Thursday, August 5, 2010

Cannot open shared object file

Ran into trouble trying to run an executable the other day. Hit the following message:
libxyz.so: cannot open shared object file: No such file or directory
Made sure that the shared object file in question actually did exist:
ls /lib | grep libxyz.so
ls /usr/lib | grep libxyz.so
 Turns out that the library was not in any of these standard directories, but existed in a separate directory. Made sure this separate directory was in the LD_LIBRARY_PATH:
echo $LD_LIBRARY_PATH
The directory with the library was part of the load library path, but still no luck launching the executable. The runtime linker responsible for loading up the shared objects uses cached information about the objects rather than sifting through the directory structure. The cache information can be updated by running:
ldconfig
Running ldconfig crashed with a SIGBUS error. A little odd.

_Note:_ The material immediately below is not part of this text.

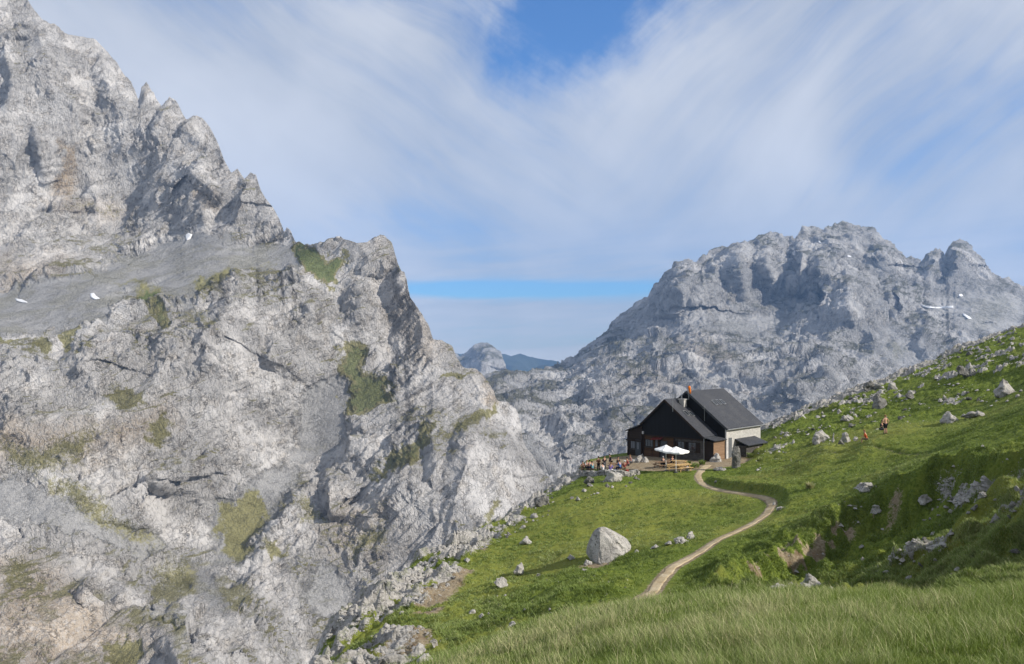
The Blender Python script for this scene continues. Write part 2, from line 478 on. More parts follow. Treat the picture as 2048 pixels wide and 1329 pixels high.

Used the strace utility to list all the system calls made by ldconfig before the crash:
 strace ldconfig
The last "open" system call before the crash was to some random library I had never heard of or even used:
 open("/lib/libabc.so", O_RDONLY)
Running the "file" command on this mysterious library reveals some deeper problems:
file /lib/libabc.so
Solution: copied the same library over from another system and re-ran ldconfig.

In the end, libabc.so was repaired and libxyz.so was perfectly fine. Retried the executable and it started up with no complaints.